There's the Prime Minister's way. Waiting lists have got longer. Mr Blair explained why: the method of measuring them has changed. John Hayes quoted the Audit Commission, which insisted the same methodology had been used since 1996. Whether the PM's untruth is a lie or a mistake is no longer the point. The new loose way with the actuality matters because there's a price attached to it. As the "Failed Messiah" view gathers momentum, for every government lie, the City adds another little risk premium to government bids for private funds.

Then there's Margaret Beckett's approach. She has found a way of avoiding outright lies: she doesn't say anything at all. Asked about British beef not being allowed into France, or whether there will be new nuclear power stations, or whether the department needs a concordat with the Food Standards Agency to attack the illegal meat trade, she will say: "It's a very important issue that deserves to be addressed at the highest level to hammer out the process whereby we can deliver the outcomes in a practical way, that isn't pie in the sky to achieve the results that, I have to say, the previous government didn't give two hoots about in office." She was good at her petit-point when Leader of the House, but as a secretary of state, she's secretarial.
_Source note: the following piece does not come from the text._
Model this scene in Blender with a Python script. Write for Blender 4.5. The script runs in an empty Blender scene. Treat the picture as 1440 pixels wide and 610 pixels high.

And look, here's Sir Richard Mottram, the Transport Permanent Secretary and Conductor of the Smiling Obsequies at the burial of Jo Moore. The Public Administration Committee failed entirely to wring the truth out of him. Asked whether Downing Street had been involved in the sacking of Jo Moore, he said: "The application of civil service procedures were solely due to me." That may mean Yes (Jo Moore wasn't a civil servant).

"So the press reports aren't true, that Mr Byers was prepared to fire Jo Moore, but Downing Street intervened on her behalf?" "There are two separate, overlapping issues here," Sir Richard said. "What is the political or other consequence of disposing of this special adviser was not something I could answer." I think that too means Yes.

In another exchange, Sir Richard gave himself away: "I'm not trying to shuffle things up, I'm trying to have a grown-up discussion about reality." No, that's not how Double Firsts discuss reality. He must have been trying to shuffle things up.

What had Martin Sixsmith done to make him leave the department? Leaks? Plots? Sir Richard explained: it was "Not that he'd done them, and not that he'd necessarily not done them." He presents an affable, self-deprecating, almost human figure (remember, he's not strictly a politician). And he charmed the committee; of course they failed to nail him.

"It's highly irregular for a permanent secretary not to be able to speak to his minister on a weekend?" "I did speak to him." "So when you are quoted as saying you couldn't speak to him, you –" And Sir Richard showed the tiniest flash of temperament: "Now we are into a pretty disgraceful way of discussing public business." The Tory quailed, failed, sailed on.

Someone said a Mr Grannatt was going to get involved. "He's not," Sir Richard said. "I don't know why he said that. I'll get back to you. I'm sure we can reconcile what we're both saying." He certainly can. We don't stand a chance, really.